Somut olayda, dava dilekçesi davalı … Bakanlığı’na 26.09.2013 tarihinde tebliğ edilmiştir. Bakanlık vekili 02.10.2013 tarihinde, iki haftalık kanuni süre içerisinde mahkemeye başvurarak cevap süresinin uzatılması talebinde bulunmuştur. Mahkemece, cevap süresinin iki hafta uzatılmasına ilişkin verilen karar, davalı bakanlık vekiline 23.10.2013 tarihinde tebliğ edilmiş ve 22.10.2013 tarihli cevap dilekçesi ile zamanaşımı def’inde bulunulmuştur.

Bu durumda, davalı … Bakanlığının kanuni süresi içerisinde dava dilekçesine karşı zamanaşımı def’inde bulunduğu kabul edilerek yargılamaya devam edilmesi gerekmektedir. İlk itirazlar, Hukuk Muhakemeleri Kanunu’nun 116. maddesinde sayılmış olup, zamanaşımı def’i bir ilk itiraz olmadığından, mahkemece, cevap süresinin uzatılması talebinde, süresi içerisinde ilk itiraz niteliğinde zamanaşımı def’inde bulunulmadığı belirtilerek sonuca gidilmiş olması hatalıdır.

Süresi içerisinde zamanaşımı def’inde bulunulmadığı belirtilerek sonuca gidilmiş olması hatalı olup bozmayı gerektirmiştir.
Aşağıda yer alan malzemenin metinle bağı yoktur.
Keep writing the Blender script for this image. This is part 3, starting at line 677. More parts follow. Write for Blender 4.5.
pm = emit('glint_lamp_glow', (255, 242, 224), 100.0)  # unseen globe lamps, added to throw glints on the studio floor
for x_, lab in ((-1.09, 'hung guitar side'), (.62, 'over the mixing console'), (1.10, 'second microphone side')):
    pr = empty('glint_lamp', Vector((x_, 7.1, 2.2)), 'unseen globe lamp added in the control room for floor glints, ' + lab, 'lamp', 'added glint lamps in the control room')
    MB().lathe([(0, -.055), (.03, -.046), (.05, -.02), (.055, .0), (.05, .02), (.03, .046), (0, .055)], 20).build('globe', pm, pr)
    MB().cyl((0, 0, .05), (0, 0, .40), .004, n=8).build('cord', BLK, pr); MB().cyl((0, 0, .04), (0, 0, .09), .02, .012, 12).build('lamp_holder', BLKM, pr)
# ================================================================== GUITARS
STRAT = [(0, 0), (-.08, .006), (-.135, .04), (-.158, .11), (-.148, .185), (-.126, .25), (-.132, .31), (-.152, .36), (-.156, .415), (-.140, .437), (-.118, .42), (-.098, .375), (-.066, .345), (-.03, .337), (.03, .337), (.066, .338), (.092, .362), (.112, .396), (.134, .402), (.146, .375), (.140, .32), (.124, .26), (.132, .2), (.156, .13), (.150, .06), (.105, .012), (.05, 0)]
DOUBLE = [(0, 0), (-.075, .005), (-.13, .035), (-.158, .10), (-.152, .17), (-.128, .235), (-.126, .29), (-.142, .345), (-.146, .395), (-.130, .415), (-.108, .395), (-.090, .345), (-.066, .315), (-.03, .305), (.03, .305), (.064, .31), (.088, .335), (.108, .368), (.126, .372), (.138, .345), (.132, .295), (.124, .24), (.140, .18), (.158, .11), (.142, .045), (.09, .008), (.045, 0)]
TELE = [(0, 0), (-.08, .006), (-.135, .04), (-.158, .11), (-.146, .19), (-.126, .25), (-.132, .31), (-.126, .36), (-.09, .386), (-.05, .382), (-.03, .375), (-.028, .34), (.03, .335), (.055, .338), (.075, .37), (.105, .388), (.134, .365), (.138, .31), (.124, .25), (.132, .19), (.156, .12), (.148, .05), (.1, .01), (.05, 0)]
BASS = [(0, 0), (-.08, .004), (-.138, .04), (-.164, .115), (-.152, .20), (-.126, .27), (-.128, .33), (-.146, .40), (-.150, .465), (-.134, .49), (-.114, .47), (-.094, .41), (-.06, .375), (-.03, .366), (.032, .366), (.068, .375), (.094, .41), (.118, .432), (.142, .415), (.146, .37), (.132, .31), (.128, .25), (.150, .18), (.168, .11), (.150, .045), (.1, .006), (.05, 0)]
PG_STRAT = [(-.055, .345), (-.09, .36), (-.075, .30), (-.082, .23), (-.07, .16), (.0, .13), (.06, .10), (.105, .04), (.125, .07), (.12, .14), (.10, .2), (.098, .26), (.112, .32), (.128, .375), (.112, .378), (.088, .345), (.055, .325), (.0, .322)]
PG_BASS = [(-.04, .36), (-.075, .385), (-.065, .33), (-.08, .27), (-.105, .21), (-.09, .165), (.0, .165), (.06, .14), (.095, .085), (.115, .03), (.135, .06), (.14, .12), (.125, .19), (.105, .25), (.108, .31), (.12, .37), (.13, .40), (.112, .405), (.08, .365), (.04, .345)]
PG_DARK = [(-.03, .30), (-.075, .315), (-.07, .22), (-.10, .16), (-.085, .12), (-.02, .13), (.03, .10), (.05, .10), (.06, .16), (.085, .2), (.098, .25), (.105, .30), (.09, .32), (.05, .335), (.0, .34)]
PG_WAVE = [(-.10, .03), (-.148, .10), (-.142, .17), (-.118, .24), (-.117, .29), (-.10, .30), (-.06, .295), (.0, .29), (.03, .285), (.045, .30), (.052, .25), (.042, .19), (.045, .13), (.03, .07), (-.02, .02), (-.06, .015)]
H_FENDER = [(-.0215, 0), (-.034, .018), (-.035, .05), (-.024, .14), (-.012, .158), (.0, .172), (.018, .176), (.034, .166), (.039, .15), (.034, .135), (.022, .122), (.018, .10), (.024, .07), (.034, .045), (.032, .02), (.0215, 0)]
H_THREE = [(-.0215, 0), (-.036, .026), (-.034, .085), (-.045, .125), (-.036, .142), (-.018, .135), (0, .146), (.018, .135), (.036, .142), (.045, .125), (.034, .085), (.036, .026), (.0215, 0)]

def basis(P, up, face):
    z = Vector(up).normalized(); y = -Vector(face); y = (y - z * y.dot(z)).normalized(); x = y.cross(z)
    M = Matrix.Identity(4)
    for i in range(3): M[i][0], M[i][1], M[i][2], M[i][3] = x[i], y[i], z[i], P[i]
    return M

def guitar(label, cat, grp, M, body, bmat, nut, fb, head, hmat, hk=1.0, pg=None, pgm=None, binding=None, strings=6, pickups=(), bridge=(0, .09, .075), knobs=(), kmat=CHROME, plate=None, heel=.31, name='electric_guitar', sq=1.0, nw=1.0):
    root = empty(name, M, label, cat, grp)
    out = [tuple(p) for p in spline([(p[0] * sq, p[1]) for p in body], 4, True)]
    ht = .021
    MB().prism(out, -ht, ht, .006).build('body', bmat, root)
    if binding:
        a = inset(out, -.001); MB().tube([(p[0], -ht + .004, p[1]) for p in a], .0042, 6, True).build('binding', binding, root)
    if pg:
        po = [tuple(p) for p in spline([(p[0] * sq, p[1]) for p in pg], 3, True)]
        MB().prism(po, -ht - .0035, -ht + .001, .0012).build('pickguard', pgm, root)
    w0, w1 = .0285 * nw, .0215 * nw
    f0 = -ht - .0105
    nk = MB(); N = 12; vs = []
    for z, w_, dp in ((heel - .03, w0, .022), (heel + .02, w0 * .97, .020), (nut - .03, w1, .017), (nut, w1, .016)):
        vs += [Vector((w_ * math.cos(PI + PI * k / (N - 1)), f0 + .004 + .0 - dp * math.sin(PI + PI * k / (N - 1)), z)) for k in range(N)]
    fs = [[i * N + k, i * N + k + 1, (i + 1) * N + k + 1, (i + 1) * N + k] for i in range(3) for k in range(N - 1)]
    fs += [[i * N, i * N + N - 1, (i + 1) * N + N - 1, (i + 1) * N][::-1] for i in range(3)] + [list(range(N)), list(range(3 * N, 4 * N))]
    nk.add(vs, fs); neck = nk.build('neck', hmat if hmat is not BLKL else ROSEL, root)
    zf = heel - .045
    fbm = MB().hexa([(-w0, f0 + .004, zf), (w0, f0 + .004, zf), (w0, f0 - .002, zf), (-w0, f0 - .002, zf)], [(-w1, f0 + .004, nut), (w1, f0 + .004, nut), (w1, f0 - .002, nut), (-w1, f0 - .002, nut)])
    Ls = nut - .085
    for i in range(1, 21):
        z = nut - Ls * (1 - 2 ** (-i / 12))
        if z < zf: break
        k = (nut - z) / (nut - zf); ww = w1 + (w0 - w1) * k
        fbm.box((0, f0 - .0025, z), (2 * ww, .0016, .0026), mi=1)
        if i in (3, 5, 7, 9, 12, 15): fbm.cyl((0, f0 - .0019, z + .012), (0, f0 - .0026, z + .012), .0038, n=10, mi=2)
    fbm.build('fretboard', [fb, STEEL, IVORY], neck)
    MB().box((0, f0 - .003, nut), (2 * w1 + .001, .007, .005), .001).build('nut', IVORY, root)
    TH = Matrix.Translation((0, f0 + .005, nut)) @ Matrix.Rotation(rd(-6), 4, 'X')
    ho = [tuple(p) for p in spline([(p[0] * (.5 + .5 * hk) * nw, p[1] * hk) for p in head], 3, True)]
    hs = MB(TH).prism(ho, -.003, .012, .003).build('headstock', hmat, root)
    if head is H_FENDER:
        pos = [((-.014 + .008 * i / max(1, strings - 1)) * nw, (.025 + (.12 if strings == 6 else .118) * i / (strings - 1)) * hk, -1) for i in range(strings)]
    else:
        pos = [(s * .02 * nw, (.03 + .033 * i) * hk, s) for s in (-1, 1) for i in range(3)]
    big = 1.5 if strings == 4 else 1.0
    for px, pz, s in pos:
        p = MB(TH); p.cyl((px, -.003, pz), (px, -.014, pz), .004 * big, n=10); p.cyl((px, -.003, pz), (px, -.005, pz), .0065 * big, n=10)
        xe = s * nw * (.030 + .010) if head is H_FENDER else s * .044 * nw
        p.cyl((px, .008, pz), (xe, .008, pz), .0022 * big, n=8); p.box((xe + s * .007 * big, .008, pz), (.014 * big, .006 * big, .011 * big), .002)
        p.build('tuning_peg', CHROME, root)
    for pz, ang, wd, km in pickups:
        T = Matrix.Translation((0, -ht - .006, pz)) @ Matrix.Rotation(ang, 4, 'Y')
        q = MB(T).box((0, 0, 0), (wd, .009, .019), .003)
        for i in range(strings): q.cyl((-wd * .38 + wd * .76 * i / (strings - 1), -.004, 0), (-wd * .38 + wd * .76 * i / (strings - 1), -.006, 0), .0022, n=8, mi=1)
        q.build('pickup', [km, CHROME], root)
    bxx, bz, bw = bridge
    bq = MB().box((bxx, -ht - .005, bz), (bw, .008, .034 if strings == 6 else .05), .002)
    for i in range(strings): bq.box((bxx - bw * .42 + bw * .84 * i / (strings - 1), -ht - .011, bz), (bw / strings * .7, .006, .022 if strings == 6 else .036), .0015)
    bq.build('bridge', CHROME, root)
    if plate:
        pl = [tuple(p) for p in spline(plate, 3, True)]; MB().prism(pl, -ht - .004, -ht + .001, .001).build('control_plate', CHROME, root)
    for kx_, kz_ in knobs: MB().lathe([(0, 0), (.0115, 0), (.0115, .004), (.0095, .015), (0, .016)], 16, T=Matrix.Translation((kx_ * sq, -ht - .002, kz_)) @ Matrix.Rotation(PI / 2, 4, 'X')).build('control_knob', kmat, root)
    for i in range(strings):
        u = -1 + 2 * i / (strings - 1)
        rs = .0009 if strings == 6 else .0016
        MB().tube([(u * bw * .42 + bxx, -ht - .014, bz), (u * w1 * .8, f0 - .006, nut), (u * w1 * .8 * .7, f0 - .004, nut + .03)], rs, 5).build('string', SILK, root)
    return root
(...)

3- Davacı ve davalılar arasındaki diğer sorun, davacının asıl işverene ait işyerinde kesintisiz çalışıp çalışmadığı konusundadır.

Dosya içeriğine göre, davacı 15.06.1994 tarihinden itibaren davalı bakanlığa bağlı …Çocuk Hastanesinde kesintisiz çalıştığını belirtmiştir. Mahkemece hükme esas alınan bilirkişi raporunda, davacının 01.09.1994 tarihinden itibaren, davalı bakanlığa ait hastanede kesintisiz çalıştığı kabul edilerek belirlenen çalışma süresi üzerinden talep konusu alacaklar hesaplanmıştır. Ancak dinlenen davacı şahitlerinin 2002 yılı öncesinde davalı işyerinde çalışmalarının bulunmaması ve 1997 yılı öncesine ait puantaj kayıtlarının sunulmadığı gözetildiğinde, davacının 1997 yılı öncesindeki çalışma süresi belirlenirken … Kurumu kayıtlarının esas alınmamış olması hatalıdır.

Kabule göre de şahit anlatımlarına dayalı olarak hesaplanan fazla çalışma ücretinin 2002 yılı öncesine ilişkin şahit beyanı bulunmamasına rağmen hesaplanarak hüküm altına alınması hatalıdır.

SONUÇ: Hükmün yukarıda açıklanan sebeplerden BOZULMASINA, peşin alınan temyiz harcının istek halinde ilgiliye iadesine, 26.12.2016 tarihinde oybirliği ile karar verildi.